Michael often says, You may be able to travel again later, but you can never travel again now.
It’s a mantra by which he, and now we, live. Take the trip. You will never regret it. Think you can’t? You may very well surprise yourself. I sure did.
For the record, I am a gardener, not a sailor. Yet my inner traveler and adventure-seeker not only agreed to, but actually championed, our plan to spend two years living aboard a sailboat. Yep, let’s pack up everything, rent our house, and move onto a 300-square-foot sailboat for two years. And in August of 2014, on Michael’s fifty-fifth birthday, our crew of three—Michael, ten-year-old Ally, and I—did just that!
After why,
the next frequent question was, I’d love to take two years off. How can you do it?
Generally, this was more of a rhetorical question, laced with equal parts envy and admiration. For those genuinely seeking an answer, I have written this book for you. In it, you will discover how we did it. Not the way, just one way. Our way.

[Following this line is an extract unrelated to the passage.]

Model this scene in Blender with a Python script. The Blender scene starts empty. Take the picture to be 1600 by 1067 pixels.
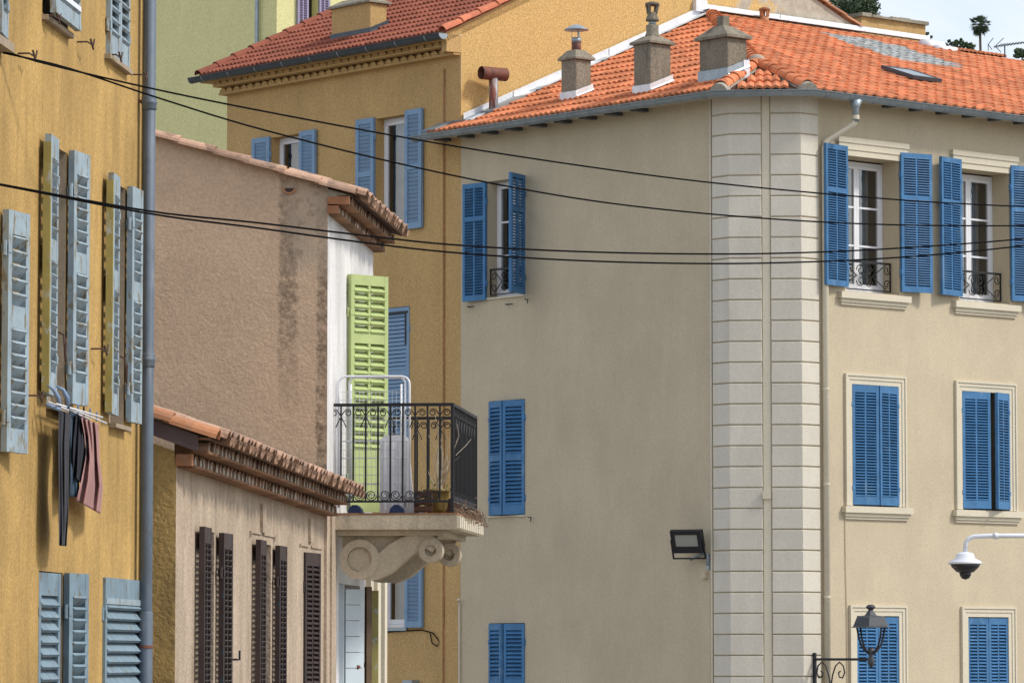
import bpy, bmesh, math, random
from mathutils import Vector, Matrix

random.seed(11)
S = bpy.context.scene
COL = S.collection
R = math.radians

# ------------------------------------------------------------------ camera
FPX, HOR, CZ = 6400.0, 1030.0, 6.0          # focal length and horizon row in photo pixels, eye height
PITCH = math.atan((HOR - 533.5) / FPX)
cam_d = bpy.data.cameras.new('camera')
cam_d.sensor_width = 36.0
cam_d.lens = FPX / 1600.0 * 36.0
cam_d.clip_start = 0.5
cam_d.clip_end = 6000
cam = bpy.data.objects.new('camera', cam_d)
COL.objects.link(cam)
cam.location = (0, 0, CZ)
cam.rotation_euler = (math.pi / 2 + PITCH, 0, 0)
S.camera = cam

# ------------------------------------------------------------------ sky and sun
SUN_EL, SUN_AZ = 46.0, -14.0                   # azimuth counted from +X towards +Y
w = bpy.data.worlds.new('World')
S.world = w
w.use_nodes = True
nt = w.node_tree
nt.nodes.clear()
out = nt.nodes.new('ShaderNodeOutputWorld')
bg = nt.nodes.new('ShaderNodeBackground')
bg.inputs['Strength'].default_value = 0.15
sky = nt.nodes.new('ShaderNodeTexSky')
sky.sky_type = 'NISHITA'
sky.sun_disc = False
sky.sun_elevation = R(SUN_EL)
sky.sun_rotation = R(90 - SUN_AZ)
sky.air_density = 1.0
sky.dust_density = 1.5
sky.ozone_density = 1.5
tc = nt.nodes.new('ShaderNodeTexCoord')
mp = nt.nodes.new('ShaderNodeMapping')
mp.inputs['Scale'].default_value = (1.0, 1.0, 2.6)
mp.inputs['Location'].default_value = (0.3, 0.1, 0.2)
cn = nt.nodes.new('ShaderNodeTexNoise')
cn.inputs['Scale'].default_value = 5.0
cn.inputs['Detail'].default_value = 9.0
cn.inputs['Roughness'].default_value = 0.55
cn.inputs['Distortion'].default_value = 0.6
cr = nt.nodes.new('ShaderNodeValToRGB')
cr.color_ramp.elements[0].position = 0.40
cr.color_ramp.elements[1].position = 0.62
cr.color_ramp.elements[0].color = (0.22, 0.22, 0.22, 1)
cr.color_ramp.elements[1].color = (0.95, 0.95, 0.95, 1)
mx = nt.nodes.new('ShaderNodeMix')
mx.data_type = 'RGBA'
mx.inputs['B'].default_value = (5.2, 5.2, 5.3, 1)      # thin bright cloud
L = nt.links.new
L(tc.outputs['Generated'], mp.inputs['Vector'])
L(mp.outputs['Vector'], cn.inputs['Vector'])
L(cn.outputs['Fac'], cr.inputs['Fac'])
L(cr.outputs['Color'], mx.inputs['Factor'])
L(sky.outputs['Color'], mx.inputs['A'])
L(mx.outputs['Result'], bg.inputs['Color'])
L(bg.outputs['Background'], out.inputs['Surface'])

sun_d = bpy.data.lights.new('sun', 'SUN')
sun_d.energy = 2.0
sun_d.angle = R(9.0)
sun_d.color = (1.0, 0.95, 0.87)
sun = bpy.data.objects.new('sun', sun_d)
COL.objects.link(sun)
sun.location = (30, -10, 40)
sdir = Vector((math.cos(R(SUN_EL)) * math.cos(R(SUN_AZ)), math.cos(R(SUN_EL)) * math.sin(R(SUN_AZ)), math.sin(R(SUN_EL))))
sun.rotation_euler = sdir.to_track_quat('Z', 'Y').to_euler()

S.view_settings.view_transform = 'Standard'
S.view_settings.look = 'None'
S.view_settings.gamma = 1.0
S.view_settings.use_curve_mapping = False
S.view_settings.exposure = 0.46
S.cycles.max_bounces = 5
S.cycles.diffuse_bounces = 3

# ------------------------------------------------------------------ geometry helpers
FW = Vector((0, math.cos(PITCH), math.sin(PITCH)))
UPV = Vector((0, -math.sin(PITCH), math.cos(PITCH)))
CAM = Vector((0, 0, CZ))
ZV = Vector((0, 0, 1))

def ray(px, py):
    return Vector((1, 0, 0)) * (px - 800) + UPV * (533.5 - py) + FW * FPX

def proj(P):
    d = Vector(P) - CAM
    z = d.dot(FW)
    return 800 + FPX * d.x / z, 533.5 - FPX * d.dot(UPV) / z

def at_depth(px, py, Y):
    r = ray(px, py)
    return CAM + r * (Y / r.y)

def hit_plane(px, py, P, N):
    r = ray(px, py)
    return CAM + r * ((P - CAM).dot(N) / r.dot(N))

class Face:
    """A vertical plane: u runs to the right in the picture, d outwards, z up. Mesh space: x=u, y=-d, z."""
    def __init__(s, O, u):
        s.O = Vector((O[0], O[1], 0))
        s.u = Vector((u[0], u[1], 0)).normalized()
        s.n = Vector((s.u.y, -s.u.x, 0))
        s.M = Matrix(((s.u.x, -s.n.x, 0, s.O.x), (s.u.y, -s.n.y, 0, s.O.y), (0, 0, 1, 0), (0, 0, 0, 1)))
    def hit(s, px, py, d=0.0):
        P = hit_plane(px, py, s.O + s.n * d, s.n)
        return (P - s.O).dot(s.u), P.z
    def u_at(s, px, d=0.0, py=600):
        return s.hit(px, py, d)[0]
    def P(s, u, d, z):
        return s.O + s.u * u + s.n * d + ZV * z

def T(x, y, z): return Matrix.Translation((x, y, z))
def Rz(a): return Matrix.Rotation(a, 4, 'Z')
def Rx(a): return Matrix.Rotation(a, 4, 'X')
def Ry(a): return Matrix.Rotation(a, 4, 'Y')
I4 = Matrix.Identity(4)

def frame(o, x, y, z):
    x, y, z = Vector(x), Vector(y), Vector(z)
    return Matrix(((x.x, y.x, z.x, o[0]), (x.y, y.y, z.y, o[1]), (x.z, y.z, z.z, o[2]), (0, 0, 0, 1)))

WM = {}

def place(name, me, parent=None, M=I4):
    o = bpy.data.objects.new(name, me)
    COL.objects.link(o)
    if parent is not None:
        o.parent = parent
        o.matrix_basis = WM[parent.name].inverted() @ M
    else:
        o.matrix_basis = M
    WM[o.name] = M.copy()
    return o

def tag(o, label, cat=None, group=None, kind=None):
    if label: o['label'] = label
    if cat: o['category'] = cat
    if group: o['group'] = group
    if kind: o['kind'] = kind
    return o

def root(name, label, cat, loc, group=None):
    o = place(name, None, None, T(*loc))
    o.empty_display_size = 0.3
    return tag(o, label, cat, group)

class MB:
    def __init__(s): s.v = []; s.f = []
    def add(s, vs, fs):
        b = len(s.v)
        s.v += [tuple(p) for p in vs]
        s.f += [tuple(i + b for i in f) for f in fs]
        return s
    def box(s, x0, x1, y0, y1, z0, z1, M=None):
        vs = [Vector(p) for p in ((x0, y0, z0), (x1, y0, z0), (x1, y1, z0), (x0, y1, z0), (x0, y0, z1), (x1, y0, z1), (x1, y1, z1), (x0, y1, z1))]
        if M is not None: vs = [M @ p for p in vs]
        return s.add(vs, ((0, 3, 2, 1), (4, 5, 6, 7), (0, 1, 5, 4), (1, 2, 6, 5), (2, 3, 7, 6), (3, 0, 4, 7)))
    def fbox(s, u0, u1, d0, d1, z0, z1):            # a box in face space, d outwards
        return s.box(u0, u1, -d1, -d0, z0, z1)
    def cbox(s, x0, x1, y0, y1, z0, z1, c, M=None):  # box whose -y face has chamfered edges
        a = [(x0, y1, z0), (x1, y1, z0), (x1, y1, z1), (x0, y1, z1)]
        b = [(x0, y0 + c, z0), (x1, y0 + c, z0), (x1, y0 + c, z1), (x0, y0 + c, z1)]
        e = [(x0 + c, y0, z0 + c), (x1 - c, y0, z0 + c), (x1 - c, y0, z1 - c), (x0 + c, y0, z1 - c)]
        vs = [Vector(p) for p in a + b + e]
        if M is not None: vs = [M @ p for p in vs]
        fs = [(0, 3, 2, 1)[::-1], (8, 9, 10, 11)]
        for k in range(4):
            n = (k + 1) % 4
            fs += [(k, n, 4 + n, 4 + k), (4 + k, 4 + n, 8 + n, 8 + k)]
        return s.add(vs, fs)
    def prism(s, pts, y0, y1, M=None):              # polygon in x,z extruded along y
        n = len(pts)
        vs = [Vector((p[0], y0, p[1])) for p in pts] + [Vector((p[0], y1, p[1])) for p in pts]
        if M is not None: vs = [M @ p for p in vs]
        fs = [tuple(range(n)), tuple(range(2 * n - 1, n - 1, -1))]
        for k in range(n):
            m = (k + 1) % n
            fs.append((k, n + k, n + m, m))
        return s.add(vs, fs)
    def vprism(s, pts, z0, z1, c=0.0):              # polygon in plan extruded up (z)
        n = len(pts)
        vs = [Vector((p[0], p[1], z0)) for p in pts] + [Vector((p[0], p[1], z1)) for p in pts]
        fs = [tuple(range(n - 1, -1, -1)), tuple(range(n, 2 * n))]
        for k in range(n):
            m = (k + 1) % n
            fs.append((k, m, n + m, n + k))
        return s.add(vs, fs)
    def tube(s, pts, r, n=6, closed=False, caps=True):
        pts = [Vector(p) for p in pts]
        N = len(pts)
        rr = r if isinstance(r, (list, tuple)) else [r] * N
        vs, fs = [], []
        ref = None
        for i, p in enumerate(pts):
            if closed: t = (pts[(i + 1) % N] - pts[i - 1])
            else: t = pts[min(i + 1, N - 1)] - pts[max(i - 1, 0)]
            t.normalize()
            if ref is None:
                ref = Vector((0, 0, 1)) if abs(t.z) < 0.9 else Vector((1, 0, 0))
            a = (ref - t * ref.dot(t)).normalized()
            b = t.cross(a)
            ref = a
            for k in range(n):
                an = 2 * math.pi * k / n
                vs.append(p + (a * math.cos(an) + b * math.sin(an)) * rr[i])
        m = N if closed else N - 1
        for i in range(m):
            j = (i + 1) % N
            for k in range(n):
                q = (k + 1) % n
                fs.append((i * n + k, i * n + q, j * n + q, j * n + k))
        if caps and not closed:
            fs.append(tuple(range(n - 1, -1, -1)))
            fs.append(tuple((N - 1) * n + k for k in range(n)))
        return s.add(vs, fs)
    def lathe(s, prof, n=12, M=None, cap=True):
        vs, fs = [], []
        for r_, z_ in prof:
            for k in range(n):
                a = 2 * math.pi * k / n
                vs.append(Vector((r_ * math.cos(a), r_ * math.sin(a), z_)))
        for i in range(len(prof) - 1):
            for k in range(n):
                q = (k + 1) % n
                fs.append((i * n + k, i * n + q, (i + 1) * n + q, (i + 1) * n + k))
        if cap:
            fs.append(tuple(range(n - 1, -1, -1)))
            fs.append(tuple((len(prof) - 1) * n + k for k in range(n)))
        if M is not None: vs = [M @ p for p in vs]
        return s.add(vs, fs)
    def mesh(s, name, mat, smooth=False):
        me = bpy.data.meshes.new(name)
        me.from_pydata(s.v, [], s.f)
        me.materials.append(mat)
        if smooth:
            me.polygons.foreach_set('use_smooth', [True] * len(me.polygons))
        me.update()
        return me
    def fix(s, me):
        bm = bmesh.new(); bm.from_mesh(me)
        bmesh.ops.recalc_face_normals(bm, faces=bm.faces)
        bm.to_mesh(me); bm.free()
        return me
    def obj(s, name, mat, parent=None, M=I4, smooth=False):
        return place(name, s.fix(s.mesh(name, mat, smooth)), parent, M)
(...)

This is the story about our decision to go, the two years of planning to make it work, and the first few months we lived aboard until we left the United States. To say I was pushed beyond my comfort zone in just about every direction is a vast understatement. Plus, at the age of forty-six, I had never before taught, let alone homeschooled. If you think the instruction manual for raising children is lacking, try homeschooling. And just contemplate the idea of puberty and menopause on a thirty-four-foot boat.
I still don’t consider myself a sailor, even though we sailed Ally Cat for two years, from Massachusetts to Grenada and back—somewhere in the neighborhood of seven thousand nautical miles. I am giddy to be back in my gardens again; however, for anyone—sailor, gardener, and dreamer alike—seeking to live an intentional, authentic, and even unconventional life, a bit off of the beaten path, there may be some wisdom in our adventures. Perhaps some inspiration, too.